I have always stayed logged in as root on my personal Linux boxen and felt guilty that I wasn't doing what I tell my customers to do ... log in as a USER, and only use root when you need it.
SuSE 8.2 changed all of that by giving me a less than complete set of menus for the root install, thus *encouraging* me to log in as myself.
The POINT of this post is that when I run Yast2, or YOU, or any other privileged application, I enter the root password in the dialog box and I check the box that says "Remember this password" .... it doesn't. I stiill have to type the stupid password EVERY time.
he wants to do that so that he doesn't have to write the complex root password everytime he needs to run apps that require root priviledge. i am sharing the grunt with you obarney, if suse cannot remember the password then why 'Keep Password' option ? even in suse 8.0 it was ok.
Exactly. I went to all of this trouble to make a hard to crack / impossible to guess password and now I have to type it 100 times a day because much of what I do requires root.
I am thinking of just going back to doing everything as root. This switching back and forth is annoying. I'm the only one on the machine. The only real threat that I can see from doing everything as root is that if I install some service and it gets compromised, the attacker is in as root.
Anyone else have any good (actual) reasons for me to NOT go back?

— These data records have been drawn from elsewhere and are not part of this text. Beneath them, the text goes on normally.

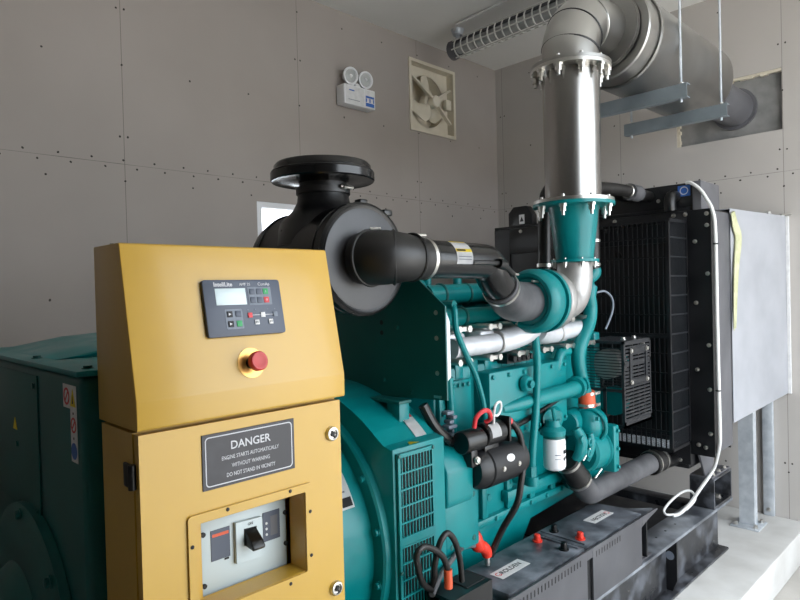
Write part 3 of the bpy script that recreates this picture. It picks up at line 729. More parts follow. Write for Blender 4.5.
# safety sticker strip on the end housing
xs = .4133
st = MB(); st.box(xs - .0006, 1.350, 1.168, xs, 1.389, 1.325); st.box(xs - .0006, 1.389, 1.276, xs, 1.432, 1.325); st.build('safety_sticker', PAPER, t)
def disc(name, m, y, z, ro, ri=0, sy=.8):
    y += .017
    d_ = MB(); d_.lathe((xs - .0008, y, z), (-1, 0, 0), [(0, ri), (0, ro), (.0006, ro), (.0006, ri)] if ri else [(0, 0), (0, ro), (.0006, ro), (.0006, 0)], 24, loop=bool(ri)); d_.build(name, m, t)
disc('prohibition_ring', REDK, 1.392, 1.30, .018, .0135); disc('prohibition_ring', REDK, 1.353, 1.244, .016, .012); disc('mandatory_disc', BLUE, 1.353, 1.191, .017)
MB().beam((xs - .001, 1.420, 1.289), (xs - .001, 1.398, 1.312), .0005, .004).build('ring_bar', REDK, t)
MB().beam((xs - .001, 1.380, 1.235), (xs - .001, 1.360, 1.254), .0005, .004).build('ring_bar', REDK, t)
MB().prism([(1.354, 1.282), (1.386, 1.282), (1.370, 1.318)], 'x', xs - .0014, xs - .0008).build('warning_triangle', YLAB, t)
MB().prism([(1.367, 1.288), (1.373, 1.288), (1.370, 1.306)], 'x', xs - .002, xs - .0014).build('triangle_symbol', INK, t)
disc('punched_hole', INK, 1.353, 1.268, .0025); disc('punched_hole', INK, 1.353, 1.217, .0025)
MB().prism([(1.80, 1.175), (1.835, 1.175), (1.8175, 1.205)], 'x', .4095, .4108).build('hazard_triangle', YLAB, t)
MB().box(1.1, 1.50, .277, 1.45, 2.06, .345).build('mounting_foot', TEAL, t)

# ------------------------------------------------------------------ yellow control cabinet
CX0, CX1, CY0, CY1 = .433, .890, 1.10, 1.27
t = thing('control_cabinet', 'yellow control cabinet with sloped top in front of the alternator', 'cabinet', ((CX0 + CX1) / 2, 1.19, .277))
lo = MB(); zt = 1.272
lo.box(CX0, CY0 + .022, .35, CX0 + .004, CY1, zt - .012, 0).box(CX1 - .004, CY0 + .022, .35, CX1, CY1, zt - .012).box(CX0 + .004, CY1 - .004, .35, CX1 - .004, CY1, zt - .012).box(CX0 + .004, CY0 + .022, zt - .016, CX1 - .004, CY1 - .004, zt - .012).box(CX0 + .004, CY0 + .022, .35, CX1 - .004, CY1 - .004, .354)
lo.build('body', YEL, t)
hd = MB(); hd.prism([(CY1, 1.267), (1.088, 1.267), (1.086, 1.271), (1.086, 1.318), (1.142, 1.597), (1.146, 1.6), (CY1, 1.6)], 'x', CX0 - .005, CX1 + .003, .002); hd.build('hood', YEL, t)
bolts(t, [(CX0 + .02, 1.24, 1.6), (CX0 + .075, 1.255, 1.6), (CX0 + .10, 1.257, 1.6)], (0, 0, 1), .005, .006, BLKM)
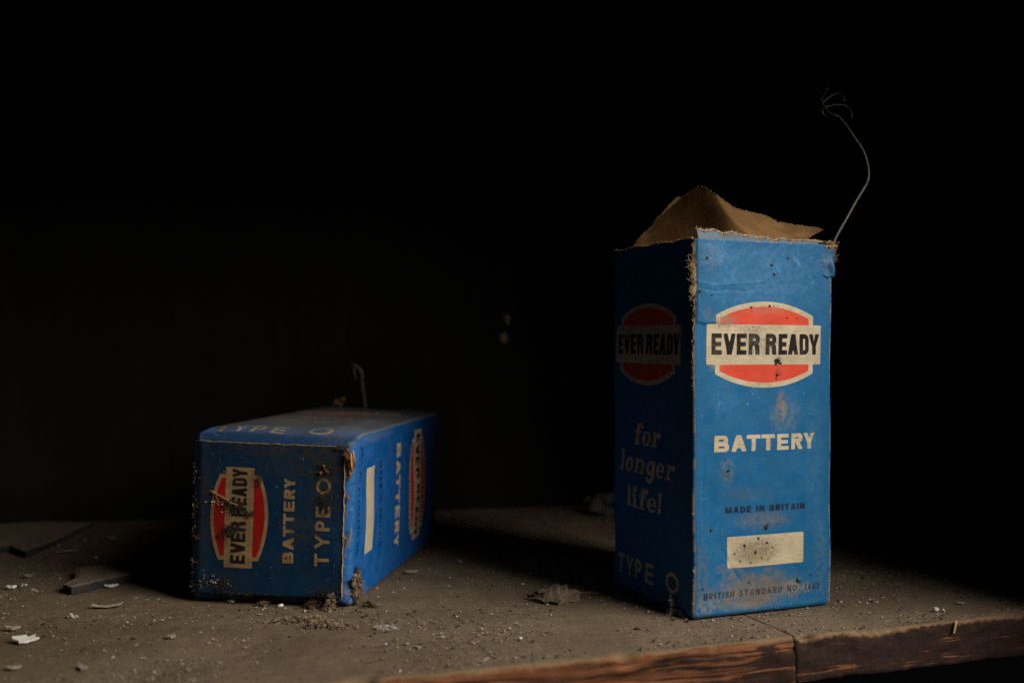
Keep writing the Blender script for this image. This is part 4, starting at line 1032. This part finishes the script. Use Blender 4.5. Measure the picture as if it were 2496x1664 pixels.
# torn upper right corner of the end: dirt-coloured lumps paint the hole's shade, brown tatter
def pr2(u, d, v): return xf2(np.array([u, d, v], float))
s = Soup()
a, b = lump(pr2(3.6, 5.5, -0.6), (0.0032, 0.0010, 0.0011), 5, 2, 0.3); s.add(a, b)
a, b = lump(pr2(9, 1.9, 0.2), (0.0006, 0.0012, 0.006), 6, 2, 0.35); s.add(a, b)
s.build('hole_shade_lumps', M_DIRT, bat2)
s = Soup()
for k in range(7):
    base = pr2(10.5+r.normal()*1.5, 1.0+r.normal()*0.5, 0.2)
    tip = pr2(3.5+r.normal()*2.2+k*0.5, 0.6+r.normal()*0.9-0.2*k, -1.6-r.random()*1.2)
    mid = (base+tip)/2+np.array([0.0008*r.normal(), -0.0012, 0.0006*r.normal()])
    c = spline([base, mid, tip], 10); wdt = np.sin(np.linspace(0.5, 2.9, 10))*r.uniform(0.6, 1.3)*MM
    sd = np.array([0.9, 0.25*r.normal(), 0.3*r.normal()])
    V = np.concatenate([c-sd*wdt[:, None], c+np.array([0, -0.0005, 0]), c+sd*wdt[:, None], c+np.array([0, 0.0003, 0])])
    F = []
    for i in range(9):
        for q in range(4): F.append((q*10+i, q*10+i+1, ((q+1) % 4)*10+i+1, ((q+1) % 4)*10+i))
    g = r.uniform(0.8, 1.3); s.add(V, F, (g, g*0.74, g*0.52, 1))
for i in range(40):
    vv_ = abs(r.normal())*7
    p = pr2(3+vv_, 2.2+r.normal()*0.7, -0.7+r.normal()*0.3)
    a, b = lump(p, np.array([0.6, 0.5, 0.8])*MM*r.uniform(0.3, 1.1), i+70, 1, 0.5); g = r.uniform(0.3, 0.8); s.add(a, b, (g, g*0.8, g*0.62, 1))
    hair(s, p, r.normal(size=3)+np.array([0, -0.6, 0]), r.uniform(0.8, 2.2)*MM, 0.00007, r, 0.8, (g, g*0.85, g*0.7, 1))
for (u, d, k) in ((24, 1.6, 9), (42, 2.6, 12), (47, 2.0, 8), (30, 2.6, 4)):
    for i in range(k):
        p = pr2(u+r.normal()*1.0, d+r.normal()*0.6, -0.9); a, b = lump(p, np.array([0.5, 0.5, 0.6])*MM*r.uniform(0.4, 1.1), i+u, 1, 0.5); g = r.uniform(0.4, 0.9); s.add(a, b, (g, g*0.7, g*0.5, 1))
cx = spline([pr2(45, 2.4, -1.0), pr2(43.5, 1.0, -0.9), pr2(41, 0.4, -0.3), pr2(37, 0.3, 0.2)], 20)
v, f = tube(cx, 0.00028, 5); s.add(v, f, (0.9, 0.85, 0.75, 1))
o = s.build('torn_corner', M_FIBRE, bat2); o['label'] = 'brown torn card at the upper corner'
# pale cut edge of the flap
s = Soup(); pe = [on_end(62.75+0.12*math.sin(a_*0.9), a_, 0.1) for a_ in np.linspace(1.5, 59.5, 120)]
v, f = tube(pe, 0.00018+0.00016*r.random(120), 5); s.add(v, f, (1.05, 0.95, 0.8, 1))
pe = [on_end(b_, 62.95+0.1*math.sin(b_*0.8), 0.05) for b_ in np.linspace(0.5, 58.8, 120)]
v, f = tube(pe, 0.00010+0.00008*r.random(120), 5); s.add(v, f, (0.9, 0.82, 0.7, 1))
s.build('cut_edge', M_FIBRE, endflap)
# shredded patch low on the right side, by the near corner
s = Soup()
for i in range(300):
    q = r.random(); hgt = 54.5+13.5*q; w_ = 4.6*math.sin(math.pi*min(1, q*0.95+0.04))
    p = pr2(hgt, -0.3-0.7*r.random(), 6.5+r.normal()*w_*0.62-0.8*q)
    a, b = lump(p, np.array([0.8, 0.9, 1.2])*MM*r.uniform(0.3, 1.1), i, 1, 0.5); g = 0.15+1.1*r.random()**1.5; s.add(a, b, (g, g*0.9, g*0.8, 1))
    hair(s, p, r.normal(size=3)+np.array([0.7, -0.5, 0]), r.uniform(0.8, 2.6)*MM, 0.00006, r, 0.9, (g*1.1, g, g*0.9, 1))
for i in range(160):                                  # pale web fanning to the floor
    p = pr2(60+r.random()*5, -0.3, 9.5+r.normal()*1.6); d = np.array([0.7+0.4*r.normal(), 0.1*r.normal(), -0.9])
    hair(s, p, d, r.uniform(3.0, 6.5)*MM, 0.00004, r, 0.3, (1.05, 1.0, 0.92, 1))
o = s.build('shredded_patch', M_FLUFF, bat2); o['kind'] = 'stuff'
# wire hook and tatter at the far end
s = Soup()
wp = [(892, 1004, .592), (889.7, 987.6, .592), (886, 960, .592), (882.7, 936.6, .592), (881.6, 911, .592), (873, 895.7, .592), (858.5, 889, .593), (848, 893, .595), (847, 903, .596), (852, 917, .597)]
v, f = tube(spline([w2l2(deep(*p)) for p in wp], 70), 0.0010-0.0005*smooth(0.62, 0.8, np.linspace(0, 1, 70)), 8); s.add(v, f)
v, f = tube(spline([w2l2(deep(*p)) for p in [(866, 891, .592), (863, 905, .590), (866, 918, .589), (867, 924, .589)]], 16), 0.0006, 6); s.add(v, f)
o = s.build('wire', M_WIRE, bat2); o['label'] = 'short hooked grey wire behind the far end'
s = Soup()
for i in range(16):
    t_ = r.random(); p = w2l2(deep(808+26*t_, 990-16*t_, .582)+r.normal(size=3)*0.0008); a, b = lump(p, np.array([1.6, 0.8, 0.9])*MM*r.uniform(0.4, 1), i, 1, 0.5); s.add(a, b, (0.62, 0.42, 0.28, 1))
s.build('tatter', M_FIBRE, bat2)

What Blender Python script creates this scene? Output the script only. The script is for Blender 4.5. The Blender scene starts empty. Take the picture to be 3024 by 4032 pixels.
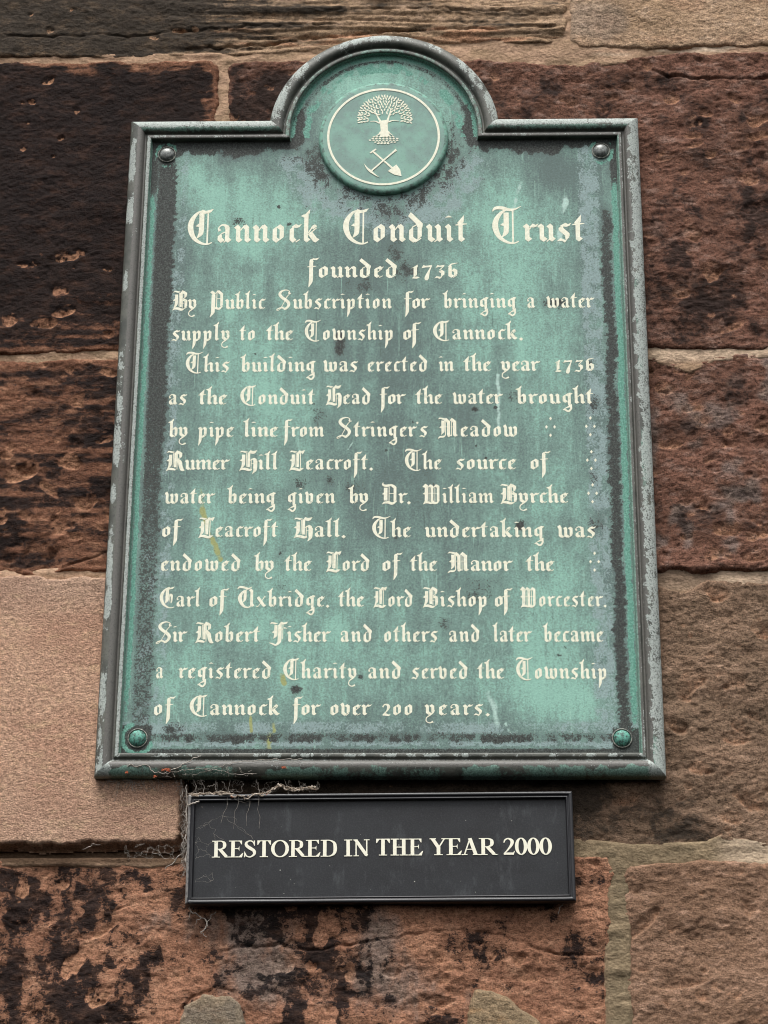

Right, having an open root xterm for kickstarting specific tasks is the way I do it now. What is annoying is when I find and try to run some little nugget on a GUI menu and I get ... nothing. Then I go looking around for the log file and find out that it will only run as root. Sure, I can get around it, but it is annoying. (Or I forget I'm not root and I try to "find / -name somefile" only to get tons of errors.)
Obviously, we don't usually have an idea of the experience level of a person asking a question on a forum like this. As a UNIX admin for about ten years on several brands of UNIX/Linux I am aware that doing "whimsical things" (I like that phrase) as root can be dangerous. We've all heard the "I didn't KNOW I was in / when I ran that rm command!" stories.
I guess I was looking for specific threats I'd be opening myself to if I log on as root all the time, as opposed to the general risk.